The question of state expansion, in terrain and power, is central to the works of Charles Lim Yi Yong and Tita Salina. Lim’s multichannel video installation Sea State 9: PROCLAMATION (drop) (2018) chronicles Singapore’s land-reclamation projects since the 1960s, for which Singapore has extracted sand from neighboring Malaysia, Vietnam, and Cambodia. In various split screens, Lim’s drone shots reveal the shifting shoreline and the conquering of nature by machine. Singapore’s model is now being replicated in Indonesia, where artificial islands are being built to protect the sinking capital Jakarta. In her video 1001st Island – The Most Sustainable Island in Archipelago (2015), shown in the next gallery, Salina is seen drifting on a floating “island” made with plastic waste from Jakarta’s harbor. Both Lim and Salina point out how the growth of a nation entails eco-colonization.

Still image from MING WONG’s Life of Imitation, 2009, double-channel HD video installation, colour, and sound: 13 min (loop). Copyright Ming Wong. Courtesy the artist and Singapore Art Museum. 

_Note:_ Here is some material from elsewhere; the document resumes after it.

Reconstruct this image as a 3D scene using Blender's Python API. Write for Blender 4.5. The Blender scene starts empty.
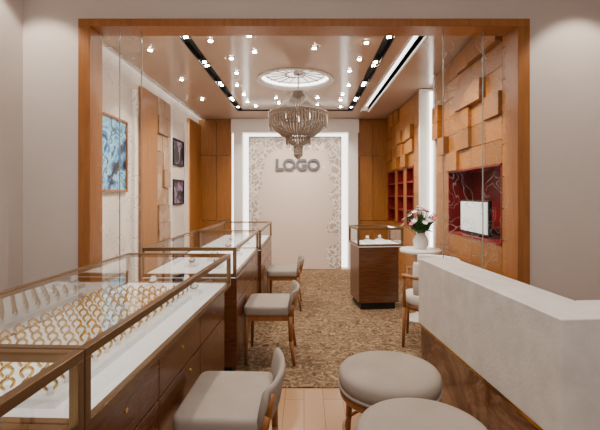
import bpy, bmesh, math, random
from mathutils import Vector, Matrix
random.seed(4)
C=bpy.context.scene.collection
R=math.radians
# ---------------- materials ----------------
def newmat(n):
    m=bpy.data.materials.new(n); m.use_nodes=True
    nt=m.node_tree; b=nt.nodes['Principled BSDF']
    return m,nt,b
def N(nt,t,**k):
    n=nt.nodes.new(t)
    for a,v in k.items():
        if a.startswith('i_'): n.inputs[a[2:].replace('_',' ')].default_value=v
        else: setattr(n,a,v)
    return n
def ramp(nt,stops):
    r=nt.nodes.new('ShaderNodeValToRGB'); e=r.color_ramp.elements
    while len(e)>1: e.remove(e[-1])
    e[0].position=stops[0][0]; e[0].color=(*stops[0][1],1)
    for p,c in stops[1:]:
        x=e.new(p); x.color=(*c,1)
    return r
def plain(n,col,rough=.5,metal=0,emit=0,ecol=None,noise=0,nscale=8,bump=0,bscale=60,coat=0):
    m,nt,b=newmat(n)
    b.inputs['Base Color'].default_value=(*col,1); b.inputs['Roughness'].default_value=rough
    b.inputs['Metallic'].default_value=metal
    if coat: b.inputs['Coat Weight'].default_value=coat
    if emit:
        b.inputs['Emission Color'].default_value=(*(ecol or col),1); b.inputs['Emission Strength'].default_value=emit
    tc=N(nt,'ShaderNodeTexCoord')
    if noise:
        t=N(nt,'ShaderNodeTexNoise',i_Scale=nscale,i_Detail=5.0); nt.links.new(tc.outputs['Object'],t.inputs['Vector'])
        lo=tuple(c*(1-noise) for c in col); hi=tuple(min(1,c*(1+noise)) for c in col)
        r=ramp(nt,[(.35,lo),(.65,hi)]); nt.links.new(t.outputs['Fac'],r.inputs[0]); nt.links.new(r.outputs[0],b.inputs['Base Color'])
    if bump:
        t=N(nt,'ShaderNodeTexNoise',i_Scale=bscale,i_Detail=4.0); nt.links.new(tc.outputs['Object'],t.inputs['Vector'])
        bp=N(nt,'ShaderNodeBump',i_Strength=bump,i_Distance=.01); nt.links.new(t.outputs['Fac'],bp.inputs['Height']); nt.links.new(bp.outputs[0],b.inputs['Normal'])
    return m
def wood(n,c1,c2,scale=(14,14,1.2),rough=.35,island=False):
    m,nt,b=newmat(n)
    tc=N(nt,'ShaderNodeTexCoord'); mp=N(nt,'ShaderNodeMapping'); mp.inputs['Scale'].default_value=scale
    nt.links.new(tc.outputs['Object'],mp.inputs['Vector'])
    t=N(nt,'ShaderNodeTexNoise',i_Scale=2.0,i_Detail=8.0,i_Roughness=.65,i_Distortion=.6); nt.links.new(mp.outputs[0],t.inputs['Vector'])
    r=ramp(nt,[(.3,c1),(.7,c2)]); nt.links.new(t.outputs['Fac'],r.inputs[0])
    out=r.outputs[0]
    if island:
        g=N(nt,'ShaderNodeNewGeometry'); mr=N(nt,'ShaderNodeMapRange'); mr.inputs['To Min'].default_value=.72; mr.inputs['To Max'].default_value=1.1
        nt.links.new(g.outputs['Random Per Island'],mr.inputs['Value'])
        hv=N(nt,'ShaderNodeHueSaturation'); nt.links.new(mr.outputs[0],hv.inputs['Value']); nt.links.new(out,hv.inputs['Color']); out=hv.outputs[0]
    nt.links.new(out,b.inputs['Base Color']); b.inputs['Roughness'].default_value=rough
    return m
def emis(n,col,s):
    m=bpy.data.materials.new(n); m.use_nodes=True; nt=m.node_tree; nt.nodes.clear()
    e=N(nt,'ShaderNodeEmission'); e.inputs[0].default_value=(*col,1); e.inputs[1].default_value=s
    o=N(nt,'ShaderNodeOutputMaterial'); nt.links.new(e.outputs[0],o.inputs[0]); return m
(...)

Nationhood also exists in the body, with our identities being pinned to our physical characteristics. This is dissected in the works of Ming Wong. His video installation Life of Imitation (2009) is a reenactment of a scene from Douglas Sirk’s 1959 film Imitation of Life, where a young, mixed-race woman looking to become a Broadway actress decides to leave her mother and family to pass as White. Wong appropriates the narrative for a Singaporean context, interchanging male actors of varying Malay, Indian, and Chinese descent to act out the lines. Humorous and dizzying, the video casts ethnicity and gender as mere performance. Similarly, Agan Harahap’s Mardijker Photo Studio (2015) reclaims the colonial image of the Mardijkers, an ethnic group from the Malay Archipelago descended from enslaved Indigenous people, through fictional portraits where the faces and bodies of the colonizers and the colonized have been switched.

Installation view of "Nation, Narration, Narcosis," Hamburger Bahnhof, Berlin, 2022. Courtesy the artists and Hamburger Bahnhof.

With the rise of various nationalisms around the world, exhibiting art that unsettles state narratives and myths signals a critical response, particularly from a national museum. Avoiding utopic views of global unity, “Nation, Narration, Narcosis” casts a wide net of ideas, though its abstract possibilities of change blunt the urgency of its subject matter. Still, there are subtle dialogues among the artworks, proposing fresh perspectives. The show’s curators, Anna-Catharina Gebbers, Grace Samboh, Gridthiya Gaweewong, and June Yap, have mapped out a contemplative guide to ways we can reimagine our allegiances, both in body and territory.

“Nation, Narration, Narcosis” was on view at Hamburger Bahnhof, Berlin, from November 28, 2021 to July 3, 2022.